(New York Times) Nearly five years to the day that an unprecedented heat dome descended on the Pacific Northwest, dozens of lawyers coalesced in a Portland courtroom this week to debate an extraordinary lawsuit that attempts to hold oil companies responsible for the deaths that resulted.
The $50 billion lawsuit argues that the deadly heat dome — the most extreme heat event in the region’s recorded history — was a result of the defendants’ decades-long campaign to cover up the dangers of global warming.
“Our case seeks to hold the defendants responsible under Oregon law for their deceptions and misrepresentations and failures to warn about the dangers of their fossil fuel products,” said David C. Greenstone, a lawyer for Multnomah County, which filed the suit in 2023. Those actions, he said, “caused Multnomah County to be woefully unprepared for the massive extreme heat event.”
The hearings, held over the course of two full days on Wednesday and Thursday, were to hear defendants’ motions to throw out the case. Their main argument is that federal law blocks the lawsuit, which is being heard in state court under Oregon law.
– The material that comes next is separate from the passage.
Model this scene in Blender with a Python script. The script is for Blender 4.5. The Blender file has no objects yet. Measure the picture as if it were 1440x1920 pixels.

The case is one of nearly 40 lawsuits that have been filed by state and local governments across the country arguing that the fossil fuel industry should be held accountable for its role accelerating climate change. But Multnomah County’s is unique in its focus on one specific disaster, the five-day heat wave that struck in 2021.
Temperatures at the time hit 116 degrees Fahrenheit and 69 people died, according to health officials. Most were older men who lived alone. Multnomah County includes the city of Portland.
This week, Judge Adele Ridenour, who took over the case in January, convened the hearings.
The defendants’ principal argument, that federal law effectively blocks the lawsuit from proceeding, is the same one the Supreme Court is expected to hear this fall, in a closely watched climate lawsuit filed by the city and county of Boulder, Colo.
Theodore J. Boutrous, Jr., who represents Chevron, argued the key points on behalf of all the defendants. He said that a central tension in the cases is that the plaintiffs claim that they are suing over deception and harm to local communities from climate change — they argue that oil producers misrepresented the risks of using their products — but in reality, that still makes the case about emissions of global greenhouse gas emissions. And that’s a matter for federal authorities, not individual states, he said.